Частью мифа о психотропном оружии является вера в то, что через экран телевизора могут войти в ваш дом. Не статистически влиять на толпу (это рационально), а именно на вас лично. Ведь ваш телевизор – это дверь в вашем доме.
Древнейшим символов сновидения можно считать огонь. Племенной очаг – центр, а центр рождает границу. Именно центр организовывал пространство во времена «до границ» и таким центром был огонь. Охраняющая территорию сила огня иррациональна. Дело не в том, что он отпугивает зверей, а в превосходящей всякие практические соображения магии: сидя у костра, человек чувствует себя безопасно, глядя в огонь, хотя спина его беззащитна перед мраком леса. Огонь мог быть и собственно границей, временной стеной, и с самого начала он же – путь, инфернальным аспектом связанный со змеем, нижним миром, смертью и посмертным существованием. Культ огня – антитеза культу солнца. Обряды прыганья через огонь, огнехождения – ритуалы со смыслом, который на языке более поздних символов можно описать всем знакомой фразой: «Стена для чужих, дверь для своих».
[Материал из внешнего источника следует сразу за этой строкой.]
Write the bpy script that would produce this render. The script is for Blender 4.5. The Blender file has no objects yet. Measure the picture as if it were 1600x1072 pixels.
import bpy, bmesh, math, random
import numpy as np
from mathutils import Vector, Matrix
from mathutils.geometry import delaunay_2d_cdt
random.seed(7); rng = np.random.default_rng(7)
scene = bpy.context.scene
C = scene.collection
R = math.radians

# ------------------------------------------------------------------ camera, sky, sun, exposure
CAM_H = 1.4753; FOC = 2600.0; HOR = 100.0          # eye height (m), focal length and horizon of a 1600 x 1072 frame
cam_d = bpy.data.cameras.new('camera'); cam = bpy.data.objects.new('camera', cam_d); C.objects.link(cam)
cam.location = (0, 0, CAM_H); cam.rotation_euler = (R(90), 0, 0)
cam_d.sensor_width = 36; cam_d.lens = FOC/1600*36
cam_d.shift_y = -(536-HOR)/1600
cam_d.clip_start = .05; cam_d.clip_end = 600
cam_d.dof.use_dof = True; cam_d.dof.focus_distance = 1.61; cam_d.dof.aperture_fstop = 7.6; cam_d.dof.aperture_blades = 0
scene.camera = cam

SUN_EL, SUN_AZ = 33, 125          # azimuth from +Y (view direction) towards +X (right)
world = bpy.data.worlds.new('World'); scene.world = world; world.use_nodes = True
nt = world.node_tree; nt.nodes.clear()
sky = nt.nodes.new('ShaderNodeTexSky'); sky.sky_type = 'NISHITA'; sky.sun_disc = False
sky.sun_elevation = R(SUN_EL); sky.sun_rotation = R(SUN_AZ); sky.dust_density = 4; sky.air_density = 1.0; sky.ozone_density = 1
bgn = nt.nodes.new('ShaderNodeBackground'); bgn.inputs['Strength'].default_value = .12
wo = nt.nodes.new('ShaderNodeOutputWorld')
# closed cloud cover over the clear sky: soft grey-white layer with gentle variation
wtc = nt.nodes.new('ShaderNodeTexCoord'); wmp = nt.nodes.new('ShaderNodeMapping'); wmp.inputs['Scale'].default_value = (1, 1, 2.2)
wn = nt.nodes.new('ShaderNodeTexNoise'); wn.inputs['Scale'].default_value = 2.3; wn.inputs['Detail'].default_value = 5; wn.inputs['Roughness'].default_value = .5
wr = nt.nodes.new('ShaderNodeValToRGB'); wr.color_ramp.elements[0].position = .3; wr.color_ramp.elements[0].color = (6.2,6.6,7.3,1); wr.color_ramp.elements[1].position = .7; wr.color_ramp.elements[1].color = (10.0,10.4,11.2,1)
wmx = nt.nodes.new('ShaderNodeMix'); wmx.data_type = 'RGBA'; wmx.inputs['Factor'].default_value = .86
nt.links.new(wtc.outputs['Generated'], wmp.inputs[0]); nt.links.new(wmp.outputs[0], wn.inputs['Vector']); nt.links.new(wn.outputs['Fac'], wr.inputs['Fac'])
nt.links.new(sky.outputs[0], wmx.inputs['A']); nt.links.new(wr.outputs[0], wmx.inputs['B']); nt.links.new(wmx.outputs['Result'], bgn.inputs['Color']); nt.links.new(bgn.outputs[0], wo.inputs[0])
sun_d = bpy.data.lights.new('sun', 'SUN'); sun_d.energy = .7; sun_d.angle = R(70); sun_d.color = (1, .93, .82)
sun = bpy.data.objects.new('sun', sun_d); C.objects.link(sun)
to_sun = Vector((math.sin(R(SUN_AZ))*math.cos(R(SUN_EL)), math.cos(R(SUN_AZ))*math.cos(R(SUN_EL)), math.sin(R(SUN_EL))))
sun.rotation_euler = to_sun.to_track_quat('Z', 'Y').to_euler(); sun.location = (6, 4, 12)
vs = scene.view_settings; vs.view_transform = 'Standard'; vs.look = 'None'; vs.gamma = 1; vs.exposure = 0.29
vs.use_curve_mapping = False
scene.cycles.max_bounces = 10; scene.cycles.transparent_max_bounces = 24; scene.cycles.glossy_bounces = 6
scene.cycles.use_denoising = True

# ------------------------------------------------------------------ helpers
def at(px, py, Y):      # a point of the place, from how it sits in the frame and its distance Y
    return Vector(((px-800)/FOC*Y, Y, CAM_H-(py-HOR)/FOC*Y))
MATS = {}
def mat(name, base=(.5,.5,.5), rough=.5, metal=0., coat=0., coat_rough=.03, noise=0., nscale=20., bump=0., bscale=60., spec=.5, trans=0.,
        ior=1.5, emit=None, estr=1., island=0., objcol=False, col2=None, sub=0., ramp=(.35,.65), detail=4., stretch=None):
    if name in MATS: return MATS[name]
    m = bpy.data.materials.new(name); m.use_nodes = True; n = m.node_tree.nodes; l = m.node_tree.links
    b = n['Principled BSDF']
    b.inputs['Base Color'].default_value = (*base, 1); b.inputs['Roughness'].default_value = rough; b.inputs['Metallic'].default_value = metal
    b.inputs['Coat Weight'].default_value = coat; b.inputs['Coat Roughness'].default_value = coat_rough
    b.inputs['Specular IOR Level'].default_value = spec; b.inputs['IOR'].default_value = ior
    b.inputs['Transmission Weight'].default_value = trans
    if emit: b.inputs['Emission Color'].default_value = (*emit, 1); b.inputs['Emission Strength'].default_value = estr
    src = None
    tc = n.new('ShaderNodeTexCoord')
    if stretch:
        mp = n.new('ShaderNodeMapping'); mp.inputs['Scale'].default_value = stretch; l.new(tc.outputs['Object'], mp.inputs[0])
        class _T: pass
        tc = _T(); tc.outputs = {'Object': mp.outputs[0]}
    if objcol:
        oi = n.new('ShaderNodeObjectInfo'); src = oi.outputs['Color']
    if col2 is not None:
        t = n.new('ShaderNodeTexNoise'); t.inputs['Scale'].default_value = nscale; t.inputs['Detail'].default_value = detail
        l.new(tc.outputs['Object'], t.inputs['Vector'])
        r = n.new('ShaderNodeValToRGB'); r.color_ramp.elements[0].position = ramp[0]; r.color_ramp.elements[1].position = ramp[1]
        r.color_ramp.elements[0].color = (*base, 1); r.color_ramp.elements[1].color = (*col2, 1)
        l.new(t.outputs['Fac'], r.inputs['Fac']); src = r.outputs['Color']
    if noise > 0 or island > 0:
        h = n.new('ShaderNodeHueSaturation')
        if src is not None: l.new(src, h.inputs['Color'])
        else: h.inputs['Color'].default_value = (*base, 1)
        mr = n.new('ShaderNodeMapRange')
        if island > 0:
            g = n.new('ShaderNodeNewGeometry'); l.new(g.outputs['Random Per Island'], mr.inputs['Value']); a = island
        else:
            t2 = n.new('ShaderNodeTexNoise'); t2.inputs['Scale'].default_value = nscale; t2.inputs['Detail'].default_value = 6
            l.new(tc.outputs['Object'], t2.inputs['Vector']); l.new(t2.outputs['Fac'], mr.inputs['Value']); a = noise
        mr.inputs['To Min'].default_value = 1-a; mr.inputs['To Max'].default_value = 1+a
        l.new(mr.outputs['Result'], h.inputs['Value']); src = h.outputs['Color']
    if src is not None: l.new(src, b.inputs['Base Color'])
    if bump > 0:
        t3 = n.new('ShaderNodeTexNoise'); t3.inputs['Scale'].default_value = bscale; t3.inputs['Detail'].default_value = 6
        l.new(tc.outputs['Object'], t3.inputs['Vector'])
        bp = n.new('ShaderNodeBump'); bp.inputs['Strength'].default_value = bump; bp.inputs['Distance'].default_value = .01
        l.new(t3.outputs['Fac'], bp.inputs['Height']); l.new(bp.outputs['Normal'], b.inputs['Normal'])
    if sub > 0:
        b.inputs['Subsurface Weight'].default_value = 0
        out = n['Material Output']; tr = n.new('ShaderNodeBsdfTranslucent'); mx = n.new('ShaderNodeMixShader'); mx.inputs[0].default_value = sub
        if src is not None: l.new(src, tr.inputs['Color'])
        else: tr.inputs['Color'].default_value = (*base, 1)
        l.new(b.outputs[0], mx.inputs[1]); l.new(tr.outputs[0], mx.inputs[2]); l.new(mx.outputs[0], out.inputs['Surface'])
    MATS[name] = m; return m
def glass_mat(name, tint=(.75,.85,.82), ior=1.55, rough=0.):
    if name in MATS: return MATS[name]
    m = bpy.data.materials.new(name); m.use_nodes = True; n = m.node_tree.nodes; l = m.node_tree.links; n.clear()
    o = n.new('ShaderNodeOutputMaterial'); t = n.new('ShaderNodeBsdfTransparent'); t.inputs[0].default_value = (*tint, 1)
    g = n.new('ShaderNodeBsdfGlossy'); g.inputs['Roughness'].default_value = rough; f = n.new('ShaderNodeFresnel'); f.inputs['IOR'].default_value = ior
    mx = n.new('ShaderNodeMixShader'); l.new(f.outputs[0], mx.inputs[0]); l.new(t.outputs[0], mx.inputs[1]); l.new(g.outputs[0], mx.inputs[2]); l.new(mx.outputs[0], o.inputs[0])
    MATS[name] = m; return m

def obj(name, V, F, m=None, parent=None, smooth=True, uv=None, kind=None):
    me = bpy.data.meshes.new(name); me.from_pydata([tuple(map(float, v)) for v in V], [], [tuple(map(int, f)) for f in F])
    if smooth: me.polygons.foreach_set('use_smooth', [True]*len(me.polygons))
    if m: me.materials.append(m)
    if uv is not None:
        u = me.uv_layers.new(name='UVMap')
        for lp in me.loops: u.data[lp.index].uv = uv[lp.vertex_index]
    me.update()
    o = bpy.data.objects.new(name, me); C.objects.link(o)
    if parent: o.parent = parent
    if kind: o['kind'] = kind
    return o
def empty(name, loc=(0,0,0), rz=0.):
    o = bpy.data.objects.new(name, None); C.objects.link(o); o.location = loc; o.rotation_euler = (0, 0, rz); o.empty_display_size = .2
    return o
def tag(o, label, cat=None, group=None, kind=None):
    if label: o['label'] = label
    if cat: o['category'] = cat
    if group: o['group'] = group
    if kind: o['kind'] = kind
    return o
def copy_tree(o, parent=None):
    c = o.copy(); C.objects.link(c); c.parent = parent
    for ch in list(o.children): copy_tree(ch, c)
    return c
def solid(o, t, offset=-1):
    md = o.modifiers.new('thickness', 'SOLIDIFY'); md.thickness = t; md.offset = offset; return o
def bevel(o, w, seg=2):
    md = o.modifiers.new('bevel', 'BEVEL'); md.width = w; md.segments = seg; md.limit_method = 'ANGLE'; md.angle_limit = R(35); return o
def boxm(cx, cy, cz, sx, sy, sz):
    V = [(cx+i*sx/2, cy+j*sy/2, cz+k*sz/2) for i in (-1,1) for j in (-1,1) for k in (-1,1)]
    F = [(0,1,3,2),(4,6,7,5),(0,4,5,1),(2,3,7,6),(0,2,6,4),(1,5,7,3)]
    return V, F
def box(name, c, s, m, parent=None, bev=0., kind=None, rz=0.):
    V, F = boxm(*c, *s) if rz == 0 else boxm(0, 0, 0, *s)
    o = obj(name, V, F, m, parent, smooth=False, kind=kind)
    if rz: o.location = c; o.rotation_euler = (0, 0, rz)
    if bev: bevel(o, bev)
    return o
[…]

Огонь – жизнь племени. Пока он горит, все в порядке. Поэтому следят за ним, а не за темнотой. Огонь больше человека. Эти архаичные сила и превосходство для сновидца актуальны в том обстоятельстве, что зажечь огонь в сновидении значит сделать больше, чем дозволено просто человеку, частице племени, единице толпы. Те, кто во времена каменных топоров смотрели во мрак леса, были предшественниками «воинов сна». Они сами были огнем. Они были хозяевами. И они были одиноки. Возможно именно огонь, а не солнце, символически первичен. Ариэль Голан писал: "Культ огня иногда порождал или принимал форму культа солнца, но всегда предшествовал ему" (Ариэль Голан, «Миф и символ»).